Quoteworthy


...quaecumque sunt vera, quaecumque pudica, quaecumque justa, quaecumque sancta, quaecumque amabilia, quaecumque bonae famae, si qua virtus, si qua laus disciplinae, haec cogitate.
-- Phil. 4:8

Little Words


A little while ago, someone asked me to retract a comment I have made. I did what I was told, but behind my one-word compliance and the act of deleting that comment, was a torrent of daggers. Of pejoratives, of expletives. Like a cartoonish scene where it is calm and warm by the fireplace, but by the window the droplets incessantly knock the glass like bullets from a submachine gun. Up to this moment I still wonder why I am so bitter -- understatement -- about the little incident; after all it was just one sentence, one line. A dim, flickering light in the midst of high-flux spotlights, making no difference in or out of existence.
If I want to be brief about it though, perhaps the reason goes something like this: As someone who aspires to use words to make a living, I produce every line with careful consideration, and this one was no exception. Wordsmiths take pride in their creations, and when those flickering children die, the wordsmith die a little. The issue was what I said can be interpreted as libellous, somewhat. But exactly that was what I took pride in in that statement -- it can be interpreted as praise or scorn. For those in the know, the interpretation can mean that the person in consideration is lenient, lenient to a fault perhaps, but nothing scornful. For those not in the know, this nuance would be absent. Thus I was playing the classical ambiguous statement -- crusing along the fence -- here. It explains the situation quite nicely with a veiled nuance, without giving too much away. "Witty enough," said the self-editor in me.
Let me digress.
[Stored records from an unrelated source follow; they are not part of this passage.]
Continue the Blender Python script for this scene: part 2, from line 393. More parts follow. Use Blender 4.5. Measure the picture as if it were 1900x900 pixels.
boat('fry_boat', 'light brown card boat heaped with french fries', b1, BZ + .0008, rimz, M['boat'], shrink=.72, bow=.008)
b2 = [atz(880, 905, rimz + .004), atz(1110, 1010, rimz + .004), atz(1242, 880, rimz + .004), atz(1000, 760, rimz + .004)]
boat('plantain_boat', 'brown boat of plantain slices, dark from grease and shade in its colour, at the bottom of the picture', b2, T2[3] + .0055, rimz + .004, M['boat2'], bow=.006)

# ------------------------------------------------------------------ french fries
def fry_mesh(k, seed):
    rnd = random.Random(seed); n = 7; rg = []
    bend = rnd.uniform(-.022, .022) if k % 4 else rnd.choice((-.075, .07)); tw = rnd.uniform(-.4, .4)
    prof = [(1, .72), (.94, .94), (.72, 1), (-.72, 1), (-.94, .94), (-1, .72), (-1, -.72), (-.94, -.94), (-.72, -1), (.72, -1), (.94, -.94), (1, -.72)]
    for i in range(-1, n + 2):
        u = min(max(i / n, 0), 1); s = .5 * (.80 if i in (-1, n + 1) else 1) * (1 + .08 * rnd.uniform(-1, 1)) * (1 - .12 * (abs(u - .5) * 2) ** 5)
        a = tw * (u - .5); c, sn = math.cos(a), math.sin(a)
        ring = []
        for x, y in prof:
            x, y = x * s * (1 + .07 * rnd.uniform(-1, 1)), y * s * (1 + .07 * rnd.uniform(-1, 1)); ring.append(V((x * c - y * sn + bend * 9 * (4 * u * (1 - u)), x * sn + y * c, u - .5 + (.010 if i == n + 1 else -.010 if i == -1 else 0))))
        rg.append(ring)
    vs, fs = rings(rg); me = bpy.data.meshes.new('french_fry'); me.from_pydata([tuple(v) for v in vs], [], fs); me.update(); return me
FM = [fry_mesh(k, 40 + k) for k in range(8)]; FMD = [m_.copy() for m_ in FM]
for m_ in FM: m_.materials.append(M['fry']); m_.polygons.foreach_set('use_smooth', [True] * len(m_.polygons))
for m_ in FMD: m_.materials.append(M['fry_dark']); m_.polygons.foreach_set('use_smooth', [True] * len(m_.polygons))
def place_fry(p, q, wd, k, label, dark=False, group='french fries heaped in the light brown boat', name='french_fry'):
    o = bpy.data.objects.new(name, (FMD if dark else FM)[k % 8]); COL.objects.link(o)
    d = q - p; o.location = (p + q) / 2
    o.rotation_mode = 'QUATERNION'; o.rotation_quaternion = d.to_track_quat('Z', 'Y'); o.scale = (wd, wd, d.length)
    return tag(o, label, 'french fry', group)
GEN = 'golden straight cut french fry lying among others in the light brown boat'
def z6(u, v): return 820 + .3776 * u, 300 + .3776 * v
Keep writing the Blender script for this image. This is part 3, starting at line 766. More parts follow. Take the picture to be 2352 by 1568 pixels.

Words and mouth are quite intertwined. The mouth, being the producer of the spoken language, is subject to a lot of metaphors. Needless to say, they are related to speaking and eating. But: speaking produces, eating consumes; isn't that antonymic? But there is an excellent example which manages to unite the above ostensible opposites:
Jesus answered, "It is written: 'Man does not live on bread alone, but on every word that comes from the mouth of God.'"
-- Matthew 4:4
And how interesting indeed that the one who spoke of these things is also known as the Word, or Logos in the original Greek. The mouth is then a point of reconciliation. Words are bread. Words nourish us. Indeed these are true for the words from the Scripture. But we bear semblances to the Word, after all we are in his image. Thus the words we produce indeed nourish sometimes, though at most other times they destroy.
In this way our words are powerful, our tongues are tongues of fire dancing a dance of destruction. And I'm reminded of this everytime I recall that little incident.
It doesn't help to abate the internal pouring torrent of expletives, though.